Niewiele osób kwestionowało z początku to, co mówił zarówno Brzęczek, jak i Boniek - że budowa drużyny wymaga czasu, a selekcjoner nie jest cudotwórcą. Tyle tylko, że budowa trwała ponad dwa lata, a efektów i progresu w grze Polaków nie było widać.

Do mistrzostw Europy pozostało nieco ponad pół roku. Zmiana selekcjonera w tym momencie jest oczywiście ryzykowna, bez względu na to, kto zostanie następcą Brzęczka. Budzi też wielkie emocje, zwłaszcza że jeszcze niedawno Zbigniew Boniek bronił trenera i deklarował, że wszelkiego rodzaju nerwowe ruchy nie są rozsądne.

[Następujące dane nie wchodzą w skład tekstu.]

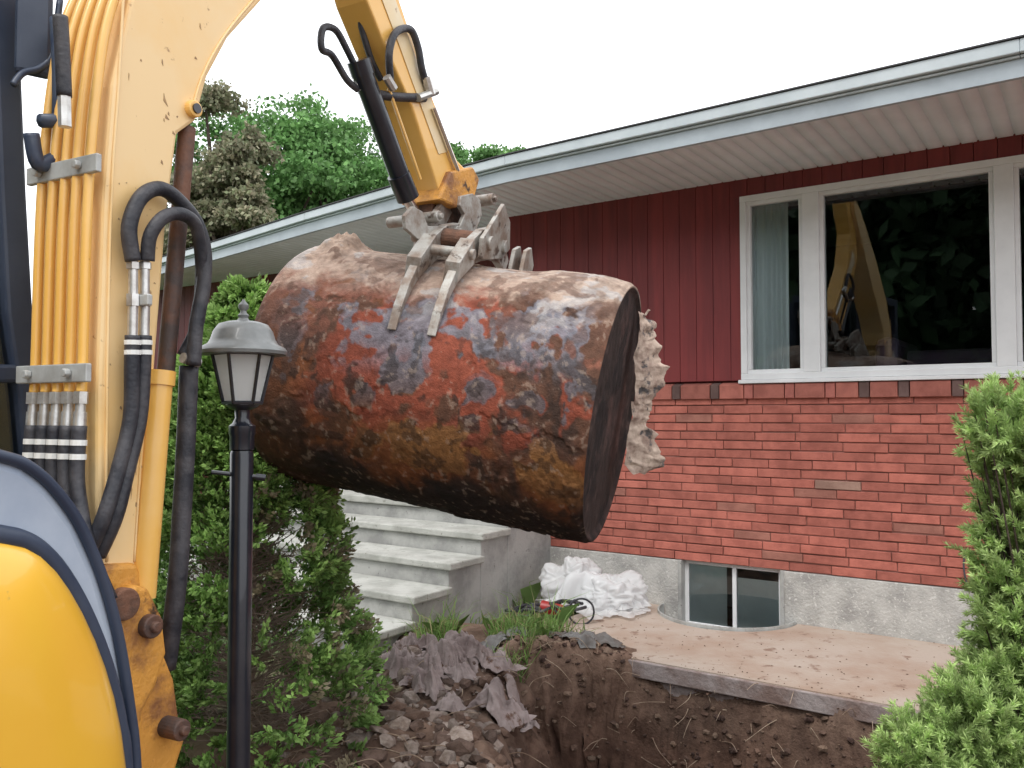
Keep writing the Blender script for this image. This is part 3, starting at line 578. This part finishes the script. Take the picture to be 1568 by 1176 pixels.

Skoro ponad dwa lata nie wystarczyły na uporanie się z problemami, kilka kolejnych miesięcy nie zwiastowało, by w jakiś magiczny sposób błędy zostały przez Brzęczka wyeliminowane. 

Czy zwolnienie selekcjonera oczyści słabą ostatnio atmosferę w reprezentacji i przyniesie oczekiwane skutki? Na to, by poznać odpowiedzi, nie trzeba będzie czekać długo - Euro 2020 rozpocznie się już 11 czerwca. W czwartek zaś Zbigniew Boniek będzie tłumaczył powody rozstania z byłym już selekcjonerem.